At Shorty’s, Luchado confronts Doc over stealing her classified documents. Doc calls her bluff though because he can blackmail her with its contents. They make a deal: she’ll finance Shorty’s–which Nedley offered Doc earlier in the episode–in return for the documents. She then tries to flirt with him and all of us, including Doc, want a disinfectant shower after the unpleasant experience. This, Doc tells her, is what he brings to the team: cunning and a willingness to play dirty. Back at the condos, Wynonna and Waverly go ham on the eggs they find inside the chapel and emerge drenched in demonic goo. I’m literally so proud of Waverly as the two walk side-by-side away from the carnage. Unbeknownst to them, however, two demon fog creatures watch them go. Ooooh.
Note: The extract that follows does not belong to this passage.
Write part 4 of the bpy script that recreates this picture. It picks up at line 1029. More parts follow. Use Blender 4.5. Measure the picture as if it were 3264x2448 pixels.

Back at BBHQ, Wynonna relays news of the destruction of the egg sacks to Luchado, who is completely distracted. Jeremy asks if killing the eggs made Wynonna wet, to which Wynonna inserts her own inappropriate jokes here, but Jeremy explains that this demon species normally lives in water. And come to think of it, Waverly adds, Earl and the weird black demon fog ghosts shouldn’t be there either. There must be something super evil there to which they’re drawn. And in fact, when they return, someone already took the liberty of setting up some Satanic ritual that involved killing Earl (I thought only Peacemaker could do that…) and some other random people.

Back at the Earp homestead, Waverly and Nicole (OMG, now she has a ponytail and a button down and this is like, the best ever) share a super cute moment that goes like this:

Waverly: Sorry I made you feel bad.

Nicole: It’s okay, girlfriends fight.

Waverly: It’s the worst.

Nicole: OMG it’s so totally the worst we’re probably soulmates let’s stop fighting. Also, here are request forms to help prove or disprove your Earpness.

Cue sexy music and a brief moment of lesbian processing about “are you sure?” before some making out leading to the bed…and we cut away back to Shorty’s, where Wynonna is having a drink. She has a feeling that something bad is on its way to Purgatory. Little does she know that in addition to this new Big Bad, Doc appears to be using Rosie to build something in the basement that probably won’t end well. Turns out Rosie has a knack for tech stuff, and whatever they’re building is going to make Shorty’s go boom in a big way.

At the end of the episode, Waverly’s eyes go black and she takes out the spider baby carcass on the kitchen table for a post-coital snack. Yasssss. I am loving this season.